Mas a mais extraordinária história da patinagem de short track, senão mesmo de todos os Jogos Olímpicos de Inverno de 2002 foi a dos 1000 metros masculinos, uma história semelhante à da lebre e da tartaruga, que recordou mais uma vez que em solo olímpico como em tudo na vida, não há vencedores antecipados. Aos 28 anos, o australiano Steven Bradbury estava nos seus quartos Jogos Olímpicos, ou seja desde que o short track tinha sido introduzido no programa olímpico em 1992, e em 1994 fizera parte da equipa australiana que ganhou a medalha de bronze na prova de estafeta masculina, a primeira medalha da Austrália em Jogos Olímpicos de Inverno. Como atleta individual porém nunca ganhara uma medalha em Jogos Olímpicos e Campeonatos do Mundo. Além disso desde 1994 que a sua carreira tinha sido minada por lesões. Numa prova em Montreal em 1995, durante uma queda, a lâmina do patim de outro atleta fez-lhe um corte na coxa que foi suturada com 111 pontos. Em 2000, durante uma corrida de treino, Bradbury partiu duas vértebras do pescoço durante uma queda e não só ficou fora de toda a época de 2000-01 como teve de usar uma pescoceira aparafusada ao crânio durante seis semanas.
Steven Bradbury encarava os Jogos de Salt Lake City como o ocaso da sua carreira, longe da velocidade de outros tempos. Tinha financiado a sua preparação a vender patins que ele próprio fabricava na garagem dos seus pais. Mas quando se apresentou para a sua prova de 1000m, uma série de acontecimentos desenrolou-se a seu favor. Nos quartos de final, foi terceiro na sua corrida mas seguiu em frente devido à desclassificação do primeiro classificado por obstrução. Nas semifinais, na esperança que os seus adversários mais credenciados sofressem uma queda ou uma desclassificação, manteve-se na retaguarda da corrida, apurando-se para a final quando dois atletas caíram. Na final, competindo contra Apollo Anton Ohno, o canadiano Mathieu Turcotte, o coreano Ahn Hyun-Soo e o chinês Jiajun Li, Bradbury manteve a mesma estratégia seguindo na cauda da corrida e esperando de novo que o infortúnio dos seus adversários mais rápidos fosse a sua sorte.
E assim aconteceu: na entrada para a última volta, Ohno seguia na frente quando Li tentou ultrapassar-lhe por fora, tocando-lhe no braço. Esse gesto fez Ohno desequilibrar-se, arrastando Li (que seria desclassificado), Ahn e Turcotte na queda. Com todos os outros no chão, um incrédulo Steven Bradbury cruzou a meta em primeiro lugar. Ohno e Turcotte só tiveram tempo de se levantar e conseguir a prata e o bronze. Era a primeira medalha de ouro em Jogos Olímpicos de Inverno para um atleta do Hemisfério Sul. Curiosamente na noite anterior à final, Bradbury tinha oferecido um par de patins feitos por ele a Ohno e pedido para que ele mencionasse a sua marca caso ganhasse o ouro.
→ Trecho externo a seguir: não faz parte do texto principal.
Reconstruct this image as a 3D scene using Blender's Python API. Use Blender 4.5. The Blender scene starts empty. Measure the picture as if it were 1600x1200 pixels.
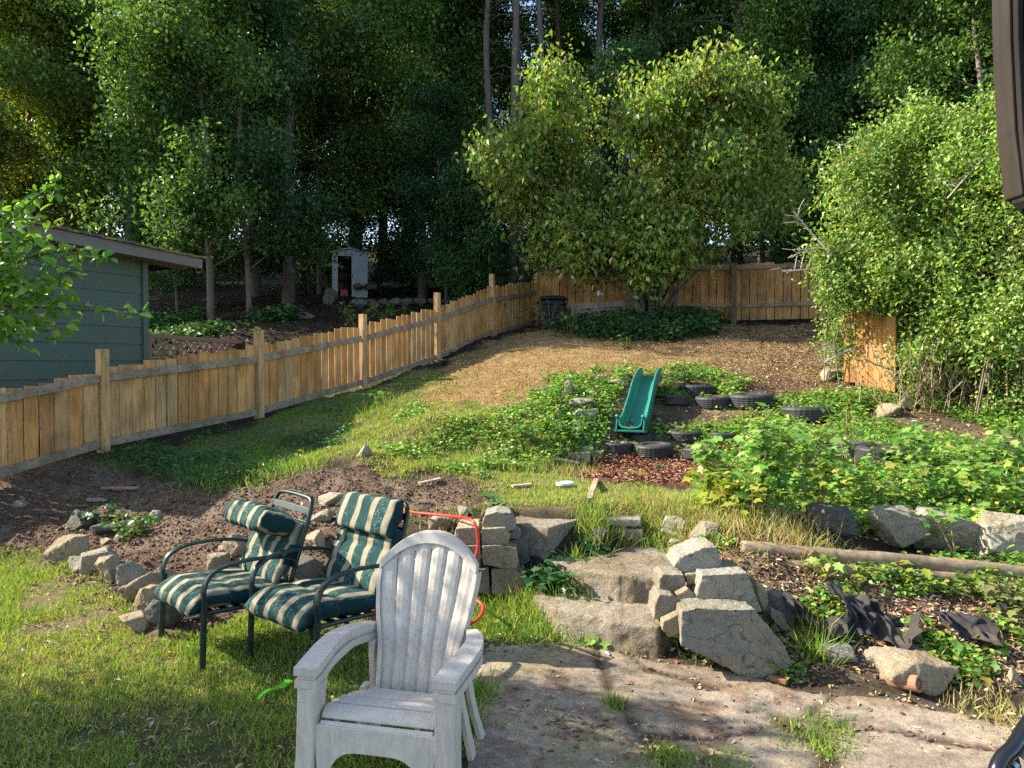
import bpy, bmesh, math, random
import numpy as np
from mathutils import Vector, Matrix
R = math.radians
random.seed(7); RNG = np.random.default_rng(7)
SC = bpy.context.scene
COL = SC.collection

# ---------------------------------------------------------------- camera model
CH, PITCH, F = 1.6, R(1.5), 1150.0
def ray(px, py):
    x = (px - 800) / F; v = -(py - 600) / F
    return np.array([x, math.cos(PITCH) + v * math.sin(PITCH), -math.sin(PITCH) + v * math.cos(PITCH)])
def at(px, py, D):
    d = ray(px, py); t = D / d[1]
    return Vector((d[0] * t, D, CH + d[2] * t))
def atz(px, py, z):
    d = ray(px, py); t = (z - CH) / d[2]
    return Vector((d[0] * t, d[1] * t, z))
def mpp(D): return D / F          # metres per photo pixel at depth D

# ---------------------------------------------------------------- noise
def _hash(ix, iy, iz, s):
    n = (ix * 374761393 + iy * 668265263 + iz * 2147483647 + s * 1274126177) & 0xffffffff
    n = ((n ^ (n >> 13)) * 1274126177) & 0xffffffff
    n = ((n ^ (n >> 16)) * 2246822519) & 0xffffffff
    return ((n ^ (n >> 15)) & 0xffff) / 65535.0
def vnoise(p, s=0):
    p = np.asarray(p, dtype=float)
    i = np.floor(p).astype(np.int64); f = p - i; f = f * f * (3 - 2 * f)
    r = 0
    for dx in (0, 1):
        for dy in (0, 1):
            for dz in (0, 1):
                w = (f[:, 0] if dx else 1 - f[:, 0]) * (f[:, 1] if dy else 1 - f[:, 1]) * (f[:, 2] if dz else 1 - f[:, 2])
                r = r + w * _hash(i[:, 0] + dx, i[:, 1] + dy, i[:, 2] + dz, s)
    return r * 2 - 1
def fbm(p, o=4, s=0, g=.5):
    p = np.asarray(p, dtype=float); r = 0; a = 1
    for k in range(o):
        r = r + a * vnoise(p * (2.03 ** k) + 17.3 * k, s + k); a *= g
    return r
def n2(x, y, sc, o=3, s=0):
    x = np.asarray(x, float).ravel(); y = np.asarray(y, float).ravel()
    return fbm(np.stack([x * sc, y * sc, np.zeros_like(x)], 1), o, s)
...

Após o seu inesperado triunfo olímpico e subsequente fim de carreira desportiva. Steven Bradbury trabalhou como comentador desportivo para a televisão australiana e orador motivacional, envolveu-se no desporto motorizado e em 2005 publicou a sua autobiografia apropriadamente intitulada "Last Man Standing". A designação de uma vitória inesperada e improvável como "fazer um Bradbury" entrou na gíria australiana.